▶ [Your goal] Look at the entries below and reproduce them exactly.

▶ [Provided records]

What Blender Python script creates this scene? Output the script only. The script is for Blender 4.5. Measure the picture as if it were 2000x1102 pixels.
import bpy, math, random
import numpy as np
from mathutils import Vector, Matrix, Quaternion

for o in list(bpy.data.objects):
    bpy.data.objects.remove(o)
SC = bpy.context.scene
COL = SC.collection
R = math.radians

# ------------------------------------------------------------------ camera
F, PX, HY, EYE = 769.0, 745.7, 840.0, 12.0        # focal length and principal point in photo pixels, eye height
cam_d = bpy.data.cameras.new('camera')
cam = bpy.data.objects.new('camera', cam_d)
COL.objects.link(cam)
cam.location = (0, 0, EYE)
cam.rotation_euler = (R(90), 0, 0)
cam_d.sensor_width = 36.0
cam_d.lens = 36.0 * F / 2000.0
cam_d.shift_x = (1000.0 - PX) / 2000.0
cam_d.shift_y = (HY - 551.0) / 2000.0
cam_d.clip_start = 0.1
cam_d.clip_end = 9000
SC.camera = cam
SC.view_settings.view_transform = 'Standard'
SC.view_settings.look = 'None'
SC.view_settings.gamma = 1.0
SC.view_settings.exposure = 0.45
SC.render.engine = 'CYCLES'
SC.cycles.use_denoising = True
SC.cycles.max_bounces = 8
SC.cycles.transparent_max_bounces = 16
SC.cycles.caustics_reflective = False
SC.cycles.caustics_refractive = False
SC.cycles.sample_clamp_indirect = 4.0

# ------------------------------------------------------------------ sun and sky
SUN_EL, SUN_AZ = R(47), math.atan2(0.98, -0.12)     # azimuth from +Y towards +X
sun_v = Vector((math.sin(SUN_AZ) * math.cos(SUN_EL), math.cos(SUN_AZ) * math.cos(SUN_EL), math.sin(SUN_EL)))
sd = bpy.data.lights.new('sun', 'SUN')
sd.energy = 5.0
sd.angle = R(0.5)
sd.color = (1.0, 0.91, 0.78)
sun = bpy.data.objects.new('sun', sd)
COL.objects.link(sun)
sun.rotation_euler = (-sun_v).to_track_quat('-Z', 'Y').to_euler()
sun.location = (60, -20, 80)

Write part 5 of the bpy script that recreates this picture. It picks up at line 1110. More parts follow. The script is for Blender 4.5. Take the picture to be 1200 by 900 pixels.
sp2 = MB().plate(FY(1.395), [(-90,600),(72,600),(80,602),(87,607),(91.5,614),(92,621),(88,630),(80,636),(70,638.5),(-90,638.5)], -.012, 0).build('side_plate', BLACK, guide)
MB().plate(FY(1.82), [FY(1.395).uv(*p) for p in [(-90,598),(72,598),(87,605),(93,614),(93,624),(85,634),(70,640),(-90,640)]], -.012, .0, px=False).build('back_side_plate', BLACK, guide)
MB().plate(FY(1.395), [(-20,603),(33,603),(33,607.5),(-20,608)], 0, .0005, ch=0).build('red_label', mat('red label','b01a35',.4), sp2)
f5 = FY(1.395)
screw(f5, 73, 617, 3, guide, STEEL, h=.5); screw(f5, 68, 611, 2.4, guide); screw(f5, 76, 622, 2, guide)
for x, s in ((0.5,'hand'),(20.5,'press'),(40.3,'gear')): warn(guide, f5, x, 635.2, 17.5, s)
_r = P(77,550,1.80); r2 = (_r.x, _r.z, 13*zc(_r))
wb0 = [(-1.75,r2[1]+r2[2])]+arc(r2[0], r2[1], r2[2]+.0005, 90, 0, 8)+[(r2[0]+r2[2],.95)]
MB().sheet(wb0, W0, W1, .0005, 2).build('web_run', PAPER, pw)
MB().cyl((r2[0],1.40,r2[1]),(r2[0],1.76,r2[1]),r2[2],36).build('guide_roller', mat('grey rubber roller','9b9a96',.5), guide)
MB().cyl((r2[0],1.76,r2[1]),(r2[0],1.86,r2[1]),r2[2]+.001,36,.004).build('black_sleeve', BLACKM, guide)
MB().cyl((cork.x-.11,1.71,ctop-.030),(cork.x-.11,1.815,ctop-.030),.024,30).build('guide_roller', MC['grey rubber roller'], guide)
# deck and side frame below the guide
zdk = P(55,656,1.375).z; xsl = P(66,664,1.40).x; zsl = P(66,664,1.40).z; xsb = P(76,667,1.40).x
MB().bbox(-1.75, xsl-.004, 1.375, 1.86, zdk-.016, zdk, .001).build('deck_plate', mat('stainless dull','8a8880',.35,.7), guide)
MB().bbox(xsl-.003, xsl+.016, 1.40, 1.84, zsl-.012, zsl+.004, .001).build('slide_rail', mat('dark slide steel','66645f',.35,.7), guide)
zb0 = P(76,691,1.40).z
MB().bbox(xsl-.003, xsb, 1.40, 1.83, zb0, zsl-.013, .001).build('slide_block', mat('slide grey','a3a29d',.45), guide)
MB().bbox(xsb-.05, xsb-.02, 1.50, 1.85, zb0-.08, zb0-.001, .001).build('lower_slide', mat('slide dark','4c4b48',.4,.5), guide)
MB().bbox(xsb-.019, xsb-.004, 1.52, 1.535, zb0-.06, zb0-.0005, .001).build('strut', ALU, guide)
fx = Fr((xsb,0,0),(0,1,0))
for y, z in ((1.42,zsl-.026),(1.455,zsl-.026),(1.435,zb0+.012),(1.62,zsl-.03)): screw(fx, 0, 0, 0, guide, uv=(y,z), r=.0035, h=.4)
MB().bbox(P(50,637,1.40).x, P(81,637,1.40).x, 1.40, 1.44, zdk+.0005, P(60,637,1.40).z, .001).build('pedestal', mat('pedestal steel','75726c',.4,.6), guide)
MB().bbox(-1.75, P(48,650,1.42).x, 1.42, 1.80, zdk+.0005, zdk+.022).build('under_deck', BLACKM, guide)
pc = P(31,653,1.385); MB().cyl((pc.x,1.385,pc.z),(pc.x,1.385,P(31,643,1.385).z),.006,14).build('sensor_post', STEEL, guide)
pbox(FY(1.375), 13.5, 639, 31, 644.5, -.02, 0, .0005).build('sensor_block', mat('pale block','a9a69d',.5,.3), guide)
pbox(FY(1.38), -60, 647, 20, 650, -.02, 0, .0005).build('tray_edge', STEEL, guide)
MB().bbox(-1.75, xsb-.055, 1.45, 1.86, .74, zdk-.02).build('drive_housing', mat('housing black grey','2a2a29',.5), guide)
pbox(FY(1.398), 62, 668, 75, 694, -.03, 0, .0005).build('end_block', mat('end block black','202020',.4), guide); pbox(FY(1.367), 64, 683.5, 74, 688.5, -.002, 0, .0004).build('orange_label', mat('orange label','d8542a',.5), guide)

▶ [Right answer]
What Blender Python script creates this scene? Output the script only. The script is for Blender 4.5. Measure the picture as if it were 2000x1102 pixels.
import bpy, math, random
import numpy as np
from mathutils import Vector, Matrix, Quaternion

for o in list(bpy.data.objects):
    bpy.data.objects.remove(o)
SC = bpy.context.scene
COL = SC.collection
R = math.radians

# ------------------------------------------------------------------ camera
F, PX, HY, EYE = 769.0, 745.7, 840.0, 12.0        # focal length and principal point in photo pixels, eye height
cam_d = bpy.data.cameras.new('camera')
cam = bpy.data.objects.new('camera', cam_d)
COL.objects.link(cam)
cam.location = (0, 0, EYE)
cam.rotation_euler = (R(90), 0, 0)
cam_d.sensor_width = 36.0
cam_d.lens = 36.0 * F / 2000.0
cam_d.shift_x = (1000.0 - PX) / 2000.0
cam_d.shift_y = (HY - 551.0) / 2000.0
cam_d.clip_start = 0.1
cam_d.clip_end = 9000
SC.camera = cam
SC.view_settings.view_transform = 'Standard'
SC.view_settings.look = 'None'
SC.view_settings.gamma = 1.0
SC.view_settings.exposure = 0.45
SC.render.engine = 'CYCLES'
SC.cycles.use_denoising = True
SC.cycles.max_bounces = 8
SC.cycles.transparent_max_bounces = 16
SC.cycles.caustics_reflective = False
SC.cycles.caustics_refractive = False
SC.cycles.sample_clamp_indirect = 4.0

# ------------------------------------------------------------------ sun and sky
SUN_EL, SUN_AZ = R(47), math.atan2(0.98, -0.12)     # azimuth from +Y towards +X
sun_v = Vector((math.sin(SUN_AZ) * math.cos(SUN_EL), math.cos(SUN_AZ) * math.cos(SUN_EL), math.sin(SUN_EL)))
sd = bpy.data.lights.new('sun', 'SUN')
sd.energy = 5.0
sd.angle = R(0.5)
sd.color = (1.0, 0.91, 0.78)
sun = bpy.data.objects.new('sun', sd)
COL.objects.link(sun)
sun.rotation_euler = (-sun_v).to_track_quat('-Z', 'Y').to_euler()
sun.location = (60, -20, 80)

Write part 5 of the bpy script that recreates this picture. It picks up at line 1110. More parts follow. The script is for Blender 4.5. Take the picture to be 1200 by 900 pixels.
sp2 = MB().plate(FY(1.395), [(-90,600),(72,600),(80,602),(87,607),(91.5,614),(92,621),(88,630),(80,636),(70,638.5),(-90,638.5)], -.012, 0).build('side_plate', BLACK, guide)
MB().plate(FY(1.82), [FY(1.395).uv(*p) for p in [(-90,598),(72,598),(87,605),(93,614),(93,624),(85,634),(70,640),(-90,640)]], -.012, .0, px=False).build('back_side_plate', BLACK, guide)
MB().plate(FY(1.395), [(-20,603),(33,603),(33,607.5),(-20,608)], 0, .0005, ch=0).build('red_label', mat('red label','b01a35',.4), sp2)
f5 = FY(1.395)
screw(f5, 73, 617, 3, guide, STEEL, h=.5); screw(f5, 68, 611, 2.4, guide); screw(f5, 76, 622, 2, guide)
for x, s in ((0.5,'hand'),(20.5,'press'),(40.3,'gear')): warn(guide, f5, x, 635.2, 17.5, s)
_r = P(77,550,1.80); r2 = (_r.x, _r.z, 13*zc(_r))
wb0 = [(-1.75,r2[1]+r2[2])]+arc(r2[0], r2[1], r2[2]+.0005, 90, 0, 8)+[(r2[0]+r2[2],.95)]
MB().sheet(wb0, W0, W1, .0005, 2).build('web_run', PAPER, pw)
MB().cyl((r2[0],1.40,r2[1]),(r2[0],1.76,r2[1]),r2[2],36).build('guide_roller', mat('grey rubber roller','9b9a96',.5), guide)
MB().cyl((r2[0],1.76,r2[1]),(r2[0],1.86,r2[1]),r2[2]+.001,36,.004).build('black_sleeve', BLACKM, guide)
MB().cyl((cork.x-.11,1.71,ctop-.030),(cork.x-.11,1.815,ctop-.030),.024,30).build('guide_roller', MC['grey rubber roller'], guide)
# deck and side frame below the guide
zdk = P(55,656,1.375).z; xsl = P(66,664,1.40).x; zsl = P(66,664,1.40).z; xsb = P(76,667,1.40).x
MB().bbox(-1.75, xsl-.004, 1.375, 1.86, zdk-.016, zdk, .001).build('deck_plate', mat('stainless dull','8a8880',.35,.7), guide)
MB().bbox(xsl-.003, xsl+.016, 1.40, 1.84, zsl-.012, zsl+.004, .001).build('slide_rail', mat('dark slide steel','66645f',.35,.7), guide)
zb0 = P(76,691,1.40).z
MB().bbox(xsl-.003, xsb, 1.40, 1.83, zb0, zsl-.013, .001).build('slide_block', mat('slide grey','a3a29d',.45), guide)
MB().bbox(xsb-.05, xsb-.02, 1.50, 1.85, zb0-.08, zb0-.001, .001).build('lower_slide', mat('slide dark','4c4b48',.4,.5), guide)
MB().bbox(xsb-.019, xsb-.004, 1.52, 1.535, zb0-.06, zb0-.0005, .001).build('strut', ALU, guide)
fx = Fr((xsb,0,0),(0,1,0))
for y, z in ((1.42,zsl-.026),(1.455,zsl-.026),(1.435,zb0+.012),(1.62,zsl-.03)): screw(fx, 0, 0, 0, guide, uv=(y,z), r=.0035, h=.4)
MB().bbox(P(50,637,1.40).x, P(81,637,1.40).x, 1.40, 1.44, zdk+.0005, P(60,637,1.40).z, .001).build('pedestal', mat('pedestal steel','75726c',.4,.6), guide)
MB().bbox(-1.75, P(48,650,1.42).x, 1.42, 1.80, zdk+.0005, zdk+.022).build('under_deck', BLACKM, guide)
pc = P(31,653,1.385); MB().cyl((pc.x,1.385,pc.z),(pc.x,1.385,P(31,643,1.385).z),.006,14).build('sensor_post', STEEL, guide)
pbox(FY(1.375), 13.5, 639, 31, 644.5, -.02, 0, .0005).build('sensor_block', mat('pale block','a9a69d',.5,.3), guide)
pbox(FY(1.38), -60, 647, 20, 650, -.02, 0, .0005).build('tray_edge', STEEL, guide)
MB().bbox(-1.75, xsb-.055, 1.45, 1.86, .74, zdk-.02).build('drive_housing', mat('housing black grey','2a2a29',.5), guide)
pbox(FY(1.398), 62, 668, 75, 694, -.03, 0, .0005).build('end_block', mat('end block black','202020',.4), guide); pbox(FY(1.367), 64, 683.5, 74, 688.5, -.002, 0, .0004).build('orange_label', mat('orange label','d8542a',.5), guide)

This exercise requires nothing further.